刑務所内のルール、同房の詐欺師とのトラブル等に苦しめられながら衰弱していく堂野に対し、喜多川は献身的に世話を焼くようになる。しかし、喜多川が初めて覚えた『愛情』はあまりに強い好意となり、堂野を戸惑わせていく。
堂野は、出所と共に喜多川の前から姿を消してしまったのだった。


著者:木原音瀬(このはらなりせ)
出版社:蒼竜社
レーベル:Holly NOVELS
定価:857円(税抜)

途中まではかなり重苦しい展開が続きます。
元公務員であり、『普通』であることを望む堂野と、堂野への愛情のみを指標に生きる喜多川のすれ違いがとても切ないです。

殺人犯とはあるものの、喜多川は全くシンプルな青年。
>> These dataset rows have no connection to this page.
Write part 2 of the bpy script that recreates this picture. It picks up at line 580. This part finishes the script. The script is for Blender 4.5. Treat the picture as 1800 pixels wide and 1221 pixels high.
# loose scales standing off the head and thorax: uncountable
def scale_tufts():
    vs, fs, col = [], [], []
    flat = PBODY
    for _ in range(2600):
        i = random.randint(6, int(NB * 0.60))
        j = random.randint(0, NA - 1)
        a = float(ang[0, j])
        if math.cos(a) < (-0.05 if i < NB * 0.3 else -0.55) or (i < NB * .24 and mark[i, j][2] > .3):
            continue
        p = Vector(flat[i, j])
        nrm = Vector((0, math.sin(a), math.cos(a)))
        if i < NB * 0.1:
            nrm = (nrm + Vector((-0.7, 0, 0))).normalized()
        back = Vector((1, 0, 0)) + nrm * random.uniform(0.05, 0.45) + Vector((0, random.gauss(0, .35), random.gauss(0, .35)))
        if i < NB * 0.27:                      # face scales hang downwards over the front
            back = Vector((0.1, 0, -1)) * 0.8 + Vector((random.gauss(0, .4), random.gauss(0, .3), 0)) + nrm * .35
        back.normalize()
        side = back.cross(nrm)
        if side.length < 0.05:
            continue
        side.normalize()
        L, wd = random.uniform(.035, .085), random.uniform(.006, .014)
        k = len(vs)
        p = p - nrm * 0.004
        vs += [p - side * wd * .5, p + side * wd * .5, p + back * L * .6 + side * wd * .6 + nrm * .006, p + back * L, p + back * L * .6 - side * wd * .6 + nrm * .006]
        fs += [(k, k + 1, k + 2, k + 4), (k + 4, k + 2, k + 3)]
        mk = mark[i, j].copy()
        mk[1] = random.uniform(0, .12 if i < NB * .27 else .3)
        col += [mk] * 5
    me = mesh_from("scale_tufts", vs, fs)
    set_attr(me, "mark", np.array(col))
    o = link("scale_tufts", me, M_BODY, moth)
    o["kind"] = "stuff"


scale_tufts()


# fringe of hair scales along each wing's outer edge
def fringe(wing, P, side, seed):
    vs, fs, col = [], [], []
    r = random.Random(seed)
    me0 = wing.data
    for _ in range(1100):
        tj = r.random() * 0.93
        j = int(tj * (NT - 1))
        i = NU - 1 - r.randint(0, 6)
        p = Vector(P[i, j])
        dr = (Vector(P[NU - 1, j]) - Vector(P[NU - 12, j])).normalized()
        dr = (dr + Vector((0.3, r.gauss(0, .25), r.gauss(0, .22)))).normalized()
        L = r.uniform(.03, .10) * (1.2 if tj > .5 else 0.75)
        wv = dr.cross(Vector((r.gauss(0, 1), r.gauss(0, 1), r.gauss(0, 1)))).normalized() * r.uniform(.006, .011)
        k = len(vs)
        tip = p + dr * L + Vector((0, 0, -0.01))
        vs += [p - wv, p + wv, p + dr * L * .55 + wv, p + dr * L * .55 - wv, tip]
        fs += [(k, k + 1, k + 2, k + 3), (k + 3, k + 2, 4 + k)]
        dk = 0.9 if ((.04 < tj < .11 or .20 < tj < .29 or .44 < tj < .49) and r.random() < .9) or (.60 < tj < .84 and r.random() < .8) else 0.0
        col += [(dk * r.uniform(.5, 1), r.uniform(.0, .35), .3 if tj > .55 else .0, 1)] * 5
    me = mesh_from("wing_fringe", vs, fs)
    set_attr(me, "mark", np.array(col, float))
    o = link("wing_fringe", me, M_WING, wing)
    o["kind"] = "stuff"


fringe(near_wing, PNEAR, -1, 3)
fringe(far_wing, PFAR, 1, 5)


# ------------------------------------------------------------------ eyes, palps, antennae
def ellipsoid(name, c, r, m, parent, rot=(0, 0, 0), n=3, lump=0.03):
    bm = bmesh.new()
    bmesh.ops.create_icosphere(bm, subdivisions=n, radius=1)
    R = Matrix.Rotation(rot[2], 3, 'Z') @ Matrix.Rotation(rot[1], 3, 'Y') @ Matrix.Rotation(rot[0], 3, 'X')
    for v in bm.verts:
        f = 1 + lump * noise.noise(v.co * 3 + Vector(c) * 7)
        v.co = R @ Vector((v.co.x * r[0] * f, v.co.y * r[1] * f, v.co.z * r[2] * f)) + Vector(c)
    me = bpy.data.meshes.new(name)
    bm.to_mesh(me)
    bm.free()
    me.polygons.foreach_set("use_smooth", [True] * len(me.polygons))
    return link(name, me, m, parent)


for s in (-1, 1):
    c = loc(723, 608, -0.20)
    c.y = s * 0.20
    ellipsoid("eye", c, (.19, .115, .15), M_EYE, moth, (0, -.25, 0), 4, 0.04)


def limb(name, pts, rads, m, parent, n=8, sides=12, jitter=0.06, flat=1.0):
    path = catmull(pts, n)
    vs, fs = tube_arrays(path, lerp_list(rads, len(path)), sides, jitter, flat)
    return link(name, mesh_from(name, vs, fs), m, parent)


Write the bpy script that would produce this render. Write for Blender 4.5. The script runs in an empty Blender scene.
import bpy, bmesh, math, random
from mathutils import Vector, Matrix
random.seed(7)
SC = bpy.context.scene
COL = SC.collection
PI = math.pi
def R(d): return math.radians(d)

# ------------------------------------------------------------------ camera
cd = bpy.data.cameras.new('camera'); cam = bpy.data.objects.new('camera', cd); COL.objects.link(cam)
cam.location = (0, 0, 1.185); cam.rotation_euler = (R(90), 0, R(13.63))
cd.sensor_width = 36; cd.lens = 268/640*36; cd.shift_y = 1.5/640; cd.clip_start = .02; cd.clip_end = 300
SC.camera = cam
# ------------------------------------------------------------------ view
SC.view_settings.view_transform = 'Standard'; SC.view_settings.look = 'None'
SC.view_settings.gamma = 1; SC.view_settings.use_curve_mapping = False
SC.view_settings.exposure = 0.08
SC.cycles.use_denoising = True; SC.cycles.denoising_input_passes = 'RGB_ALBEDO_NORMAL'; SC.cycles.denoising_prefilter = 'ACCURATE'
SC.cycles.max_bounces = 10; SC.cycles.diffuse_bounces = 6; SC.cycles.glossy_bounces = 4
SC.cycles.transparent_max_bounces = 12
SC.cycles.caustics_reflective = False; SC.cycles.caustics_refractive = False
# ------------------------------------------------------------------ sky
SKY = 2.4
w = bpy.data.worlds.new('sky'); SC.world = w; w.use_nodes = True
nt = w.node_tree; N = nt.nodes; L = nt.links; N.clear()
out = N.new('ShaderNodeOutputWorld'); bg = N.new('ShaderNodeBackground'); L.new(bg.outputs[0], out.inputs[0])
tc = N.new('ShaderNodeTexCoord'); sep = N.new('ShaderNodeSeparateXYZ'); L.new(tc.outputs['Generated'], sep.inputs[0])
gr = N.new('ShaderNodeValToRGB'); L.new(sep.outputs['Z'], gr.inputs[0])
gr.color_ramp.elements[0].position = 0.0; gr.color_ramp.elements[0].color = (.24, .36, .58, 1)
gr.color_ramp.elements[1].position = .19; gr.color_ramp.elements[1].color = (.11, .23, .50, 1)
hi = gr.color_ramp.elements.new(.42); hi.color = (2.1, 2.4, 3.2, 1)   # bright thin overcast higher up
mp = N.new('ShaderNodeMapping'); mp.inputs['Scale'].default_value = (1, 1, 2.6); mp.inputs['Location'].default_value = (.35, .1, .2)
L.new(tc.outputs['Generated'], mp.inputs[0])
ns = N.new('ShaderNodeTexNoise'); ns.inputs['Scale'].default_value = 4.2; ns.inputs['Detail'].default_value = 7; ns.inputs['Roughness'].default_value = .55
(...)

愛情を与えられずに育ち、言われるがままに服役し、食べものも寝床もある刑務所暮らしは全く苦にならない、というような。

講談社から、文庫版の『箱の中』が発売されています。『檻の中』も収録されている、との触れ込み…
ところが、こちらには、Holly Nobels版『檻の中』に収録されている、本当のラストが収録されていません。あくまで文庫版としてスッキリまとめられてしまっています。
Holly Nobels版は中古本でなんとか手に入りました。市立図書館にもありましたが。

ちなみに、性描写は、比較的淡々とですが描かれています。
刑務所の室内でしてしまった場面は衝撃的です。

読むと苦しくなるような作品で、購入したもののほとんど読み返せていません。ただ、本棚に入れておく価値はあるとおもっています。